今岡、古木、三井、前川……晴天を信じて二次でもう一度!

 西武の三井浩二にしてもそうだった。全盛期の力はないとはいえ経験豊富な左投手だ。本人も「力を出すことができた」と言ったが、「左は欲しがる球団が多いのでは?」との問いに対してはいささか懐疑的だった。

「そう言ってくれる人もいるんですけどねぇ……。そればかりはなんとも言えないですよ(苦笑)」

 トライアウトは二次まであるが、一般的に一次で声がかからなければ、その後、日本の球団からオファーがくる可能性は限りなく低い、と言われている。現に、今岡や古木、三井をはじめ、「二次は受けない」と答える選手が多かった。なかでも日本での再起を誓う元オリックスの前川勝彦('07年に解雇後、米国へ)は、自らの過去を振り返りながらこう断言したほどだった。

「あの交通事故で初めて自分の甘さに気づきました。
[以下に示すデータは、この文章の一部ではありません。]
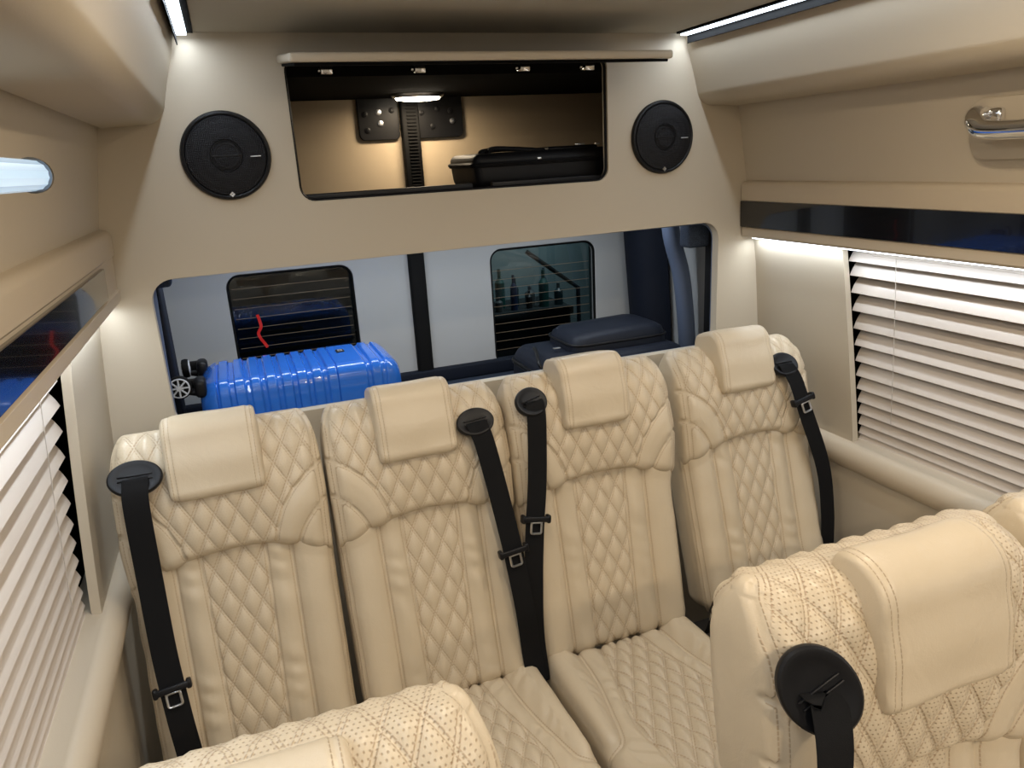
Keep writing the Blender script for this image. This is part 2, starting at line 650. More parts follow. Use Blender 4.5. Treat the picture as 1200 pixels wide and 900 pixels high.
    isf = isf * (np.abs(x) < Wt - 0.003)
    edge = np.abs(Wt - np.abs(x) - 0.014 + (0.009 * sm01(t, hgt - 0.10, hgt - 0.01) if kind == 'upper' else 0))
    sl = np.where(edge < sd, s, sl)
    sd = np.minimum(sd, edge)
    D = qm * (quilt(x, s, 0.0072) - 0.004)
    D = D * (sm01(t, 0.0, 0.022) if kind == 'upper' else sm01(tc - t, -0.006, 0.02))
    fade = 1.0 if kind == 'upper' else sm01(tc - t, -0.006, 0.02)
    D -= fade * isf * 0.0045 * np.exp(-(sd / 0.0042) ** 2)
    D += isf * (1 - qm) * 0.004 * sm01(sd, 0, 0.025)
    if kind == 'lower':
        au = np.abs(x) / W
        D += fade * isf * 0.014 * np.clip(np.sin(PI * np.clip((au - 0.55) / 0.43, 0, 1)), 0, 1) ** 0.8
        D += isf * 0.004 * np.clip(np.sin(PI * np.clip((au - 0.29) / 0.27, 0, 1)), 0, 1)
        D += isf * 0.0035 * sm01(t, tc - 0.045, tc - 0.02)
        # pulled leather creases on the plain strips
        strip = np.clip(np.sin(PI * np.clip((au - 0.29) / 0.27, 0, 1)), 0, 1)
        D += isf * strip * 0.0016 * np.sin((s + 0.6 * x) * 95 + 3 * np.sin(s * 23 + seed)) * (0.4 + 0.6 * np.sin(s * 11 + seed) ** 2)
        D += isf * (1 - qm) * wrinkle(x, s, seed + 3, 0.0018)
    else:
        D += isf * (1 - qm) * wrinkle(x, s, seed, 0.002)
        D += isf * 0.0015 * np.sin(x * 37 + seed) * np.sin(s * 29)
        D = D * sm01(np.max(A[..., 1], axis=1), 0.004, 0.034)[:, None]
    Bp, Uv, Nv = np.array(Bp), np.array(Uv), np.array(Nv)
    nn = n + n_off
    P = Bp + x[..., None] * np.array([1., 0, 0]) + nn[..., None] * Nv + tabs[..., None] * Uv
    P, _ = displace(P, D)
    sdm = np.where(isf > 0.5, sd, 1.0)
    return grid_obj(name, P, m, parent, None, {'q': qm * isf, 'sd': sdm, 'sl': sl}, np.stack([x, s, 0 * x], -1))


def make_cushion(name, W, m, parent, y0, y1, z0, z1, seed, res=1.0):
    """seat cushion: rings run from the back (y0) to the front (y1 < y0)"""
    Ld = y0 - y1
    nf = int(2 * W / (0.0032 / res))
    H, r = 0.065, 0.034
    rows = []
    for ph in np.linspace(0, PI / 2, 8)[:-1]:
        rows.append((0.03 * (1 - math.cos(ph)), 0.02 * (1 - math.sin(ph)), 0.3 + 0.7 * math.sin(ph)))
    for t in np.linspace(0.03, Ld - 0.06, int(Ld / (0.0034 / res))):
        rows.append((t, 0, 1))
    for ph in np.linspace(0, PI / 2, 20)[1:]:
        rows.append((Ld - 0.06 + 0.06 * math.sin(ph), 0.03 * (1 - math.cos(ph)), max(math.cos(ph), 0.03) ** 0.8))
    R = []
    for t, ins, hs in rows:
        Wt = W - ins
        h = H * hs
        x, n = rr_ring(Wt, h, min(r, h * 0.95), nf, 6, 24)
        R.append(np.stack([x, n, np.full(x.shape, t)], -1))
    A = np.array(R)
    x, n, t = A[..., 0], A[..., 1], A[..., 2]
    au = np.abs(x) / W
    isf = (n > -0.005).astype(float)
    polys = []
    for sg in (-1, 1):
        inner = [(sg * W * 0.27, 0), (sg * W * 0.36, 0.12), (sg * W * 0.50, 0.24), (sg * W * 0.56, 0.32), (sg * W * 0.52, 0.40), (sg * W * 0.5, 0.55)]
        outer = [(sg * W * 0.56, 0), (sg * W * 0.60, 0.14), (sg * W * 0.72, 0.27), (sg * W * 0.76, 0.31), (sg * W * 0.80, 0.335), (sg * W * 0.88, 0.35), (sg * W * 1.0, 0.352)]
        polys += [[tuple(p) for p in smooth_path(inner, 4)], [tuple(p) for p in smooth_path(outer, 4)]]
    sd, sl = seg_dist(x, t, polys)
    lim = np.interp(t, [0, 0.12, 0.24, 0.32, 0.40, 0.6], [0.27, 0.36, 0.50, 0.56, 0.52, 0.5])
    qm = (au < lim) * (n > 0.02) * 1.0
    D = qm * (quilt(x, t, 0.013) - 0.007)
    D -= isf * 0.0045 * np.exp(-(sd / 0.0045) ** 2)
    inn = sm01(W - np.abs(x), 0.0, 0.025)
    D += inn * isf * 0.018 * sm01(sd, 0, 0.04) * (au > np.interp(t, [0, .14, .27, .31, .34, .345], [0.56, 0.60, 0.72, 0.76, 0.85, 1.2]))
    D += inn * isf * (1 - qm) * 0.004 * sm01(sd, 0, 0.02)
    strip = (1 - qm) * (au < 0.8)
    D += isf * strip * 0.0018 * np.sin((t * 1.0 + np.abs(x) * 0.9) * 110 + 2 * np.sin(t * 31 + seed)) * sm01(sd, 0.0, 0.02)
    D += isf * wrinkle(x, t, seed + 9, 0.0015)
    zc = z0 + (z1 - z0) * (t / Ld) - H
    P = np.stack([x, y0 - t, zc + n], -1)
    P, nr = displace(P, 0 * D)
    sgn = -1.0 if nr[A.shape[0] // 2, nf // 2, 2] < 0 else 1.0
    P = P + nr * (sgn * D)[..., None]
    ob = grid_obj(name, P, m, parent, None, {'q': qm, 'sd': np.where(isf > 0.5, sd, 1), 'sl': sl}, np.stack([x, t, 0 * x], -1))
    if sgn < 0:
        ob.data.flip_normals()
    return ob


def make_headrest(name, W, Bp, Uv, Nv, T, m, parent, hx, seed, hh=0.172, lift=0.045, dep=0.118, no=0.080, rtop=0.044):
    """D-shaped pad hooked over the top of the backrest; profile in (n, t), swept along x"""
    t0, t1 = T + lift - hh, T + lift
    nfr = no                      # front face
    rbk = min(0.030, dep - rtop - 0.002)
    prof = []
    f = nfr
    bk = nfr - dep
    # go: bottom front corner -> front face -> top roll -> back -> bottom
    def arc(cn, ct, r, a0, a1, k):
        return [(cn + r * math.cos(a), ct + r * math.sin(a)) for a in np.linspace(math.radians(a0), math.radians(a1), k)]
    pts = []
    pts += arc(f - 0.020, t0 + 0.020, 0.020, -90, 0, 8)
    for t in np.linspace(t0 + 0.022, t1 - rtop - 0.002, 40):
        k = (t - t0 - 0.022) / (hh - rtop - 0.024)
        pts.append((f + 0.004 * math.sin(PI * k) ** 2, t))
    pts += arc(f - rtop, t1 - rtop, rtop, 0, 90, 20)
    pts += arc(bk + rbk, t1 - rbk, rbk, 90, 180, 10)
    for t in np.linspace(t1 - rbk - 0.005, t0 + 0.016, 12):
        pts.append((bk, t))
    pts += arc(bk + 0.012, t0 + 0.012, 0.012, 180, 270, 5)
    for nn in np.linspace(bk + 0.014, f - 0.022, 8):
        pts.append((nn, t0))
    pr = np.array(pts)
    rt_ = rtop
    cen = np.array([(f + bk) / 2, (t0 + t1) / 2])
    xs, sc = [], []
    re = 0.014
    for ph in np.linspace(0, PI / 2, 9)[:-1]:
        xs.append(-W + re * (1 - math.cos(ph))); sc.append(re * (1 - math.sin(ph)))
    for v in np.linspace(-W + re, W - re, 60):
        xs.append(v); sc.append(0)
    for ph in np.linspace(0, PI / 2, 9)[1:]:
        xs.append(W - re + re * math.sin(ph)); sc.append(re * (1 - math.cos(ph)))
    rows = []
    d = pr - cen
    dl = np.linalg.norm(d, axis=1, keepdims=True)
    # seam
    per = np.concatenate([[0], np.cumsum(np.linalg.norm(np.diff(pr, axis=0), axis=1))])
    X, NN, TT, SL = [], [], [], []
    for xv, s_ in zip(xs, sc):
        k = cen + d * (1 - s_ / dl)
        X.append(np.full(len(pr), xv)); NN.append(k[:, 0]); TT.append(k[:, 1]); SL.append(per)
    # end centre rings (slightly domed side panels)
    for side in (-1, 1):
        xr, nr_, tr, sr = [], [], [], []
        for q_ in np.linspace(0.92, 0.15, 6):
            k = cen + d * (1 - re / dl) * q_
            xr.append(np.full(len(pr), side * (W + 0.004 * (1 - q_ ** 2)))); nr_.append(k[:, 0]); tr.append(k[:, 1]); sr.append(per)
        if side < 0:
            X, NN, TT, SL = xr[::-1] + X, nr_[::-1] + NN, tr[::-1] + TT, sr[::-1] + SL
        else:
            X, NN, TT, SL = X + xr, NN + nr_, TT + tr, SL + sr
    X, NN, TT, SL = map(np.array, (X, NN, TT, SL))
    sdist = np.abs(np.abs(X) - (W - 0.013))
    D = -0.0022 * np.exp(-(sdist / 0.004) ** 2) + 0.0012 * np.sin(X * 41 + seed) * np.sin(TT * 37)
    D = np.where(np.abs(X) > W - 0.001, 0, D)
    Bp, Uv, Nv = np.array(Bp), np.array(Uv), np.array(Nv)
    P = Bp + (X + hx)[..., None] * np.array([1., 0, 0]) + NN[..., None] * Nv + TT[..., None] * Uv
    P2, nr = displace(P, 0 * D)
    mid = P[len(xs) // 2 + 6]
    c = mid.mean(0)
    sg = 1.0 if np.dot(nr[len(xs) // 2 + 6, 20], mid[20] - c) > 0 else -1.0
    P = P + nr * (sg * D)[..., None]
    ob = grid_obj(name, P, m, parent, None, {'q': 0 * X, 'sd': sdist, 'sl': SL}, np.stack([X, TT, 0 * X], -1))
    if sg < 0:
        ob.data.flip_normals()
    return ob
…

もう、甘さはありません。今回がダメなら力不足だと理解します。チャンスはこの1度だけ。二次は受けません」

 選手の気迫、悲壮感が驚くほど伝わるトライアウトだった。1回のチャンスに賭けるのは男らしい。だが、今回は条件が悪すぎた。二次トライアウトは25日に神宮球場で行われる。晴天になることを信じ、もう一度、死に物狂いでプレーしてはどうだろうか? 悔いを残さぬためにも……。